Content chiefs, entrepreneurs, logos, social, and inspiration from Intel

You may have noticed I haven’t been posting The Friday 5 every Friday. It’s partly because I don’t always have five links I REALLY want to share with you so it’s now the always occasional Friday 5. Do let me know what you think!

Content is a critical part of many marketing programs now – and it’s not going away anytime soon. Particularly in the B2B space, content places a big role in establishing you as a thought leader, providing credibility and a sense of who you are as a company. In the spirit of ‘show, don’t tell’ you don’t want to advertise that you’re a thought leader. You want people to come to that conclusion themselves. So thinking like a journalist and a media outlet is important. Courtesy of Ann Handley at MarketingProfs, here are 11 traits you should look for in hiring your Chief Content Officer.

Inc magazine has curated 10 videos for Entrepreneurs. From Seth Godin’s Why ideas win to Steve Jobs 2005 commencement address at Stanford there’s a lot of inspiration to kickstart your weekend and set the tone for the next week. While billed for Enterpreneurs, I believe strongly that any manager within a company can benefit from such thinking. In fact, I think it would greatly improve the productivity and innovation of many businesses if they did. It’s never a bad thing to open and stretch your mind. Also included is Daniel Pink on motivation which I’ve written about before.
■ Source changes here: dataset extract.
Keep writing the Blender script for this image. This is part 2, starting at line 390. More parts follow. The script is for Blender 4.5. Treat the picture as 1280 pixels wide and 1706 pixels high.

Bruce Mao has certainly established his place in the design world. His manifesto is still so relevant today and this logo shows what’s possible when you re-imagine its use. And shows the power of context. This logo for OCAD University in Toronto becomes a gallery for student work. Certainly designing for an art school is a heady affair, but this is one of the most elegant solutions I’ve seen. Think about this the next time you embark on a brand refresh and look for ways you can infuse what you do into your identity. Makes for a powerful connection in a sea of sameness.

Four social strategies outlined by Geoff Livingston applied to Facebook. This is for those unsure about how a tool like Facebook can work for their business. A snapshot of what I think we can expect in his new book The Fifth Estate, he shows you examples of four strategies in action: participation, serving with content, top down influence and empowering your community. What I like and respect about Geoff is his sound thinking on social media based on what’s going to work versus what’s cool or popular. He’s one of the few who provides the actionable substance you need to make social work.

It’s probably no secret that I like photos and my iPhone has turned into my daily photo journal. So perhaps I was naturally drawn to this film on fashion photo blogger, The Sartorialist. But what I really want to highlight is how Intel is using a visual medium to engage with their audience. Rather than talking about them, they are celebrating great art and inspiring you to do the same. What they get in return is an emotional connection with their brand and show how their products can help you create and share your visual life. They don’t stop with just this one video but have others to inspire on their site.

Intel is doing some pretty cool stuff these days and shows how you can push the technical data aside and inspire instead. And the technical is always there to provide proof and validation for the rational side of your mind.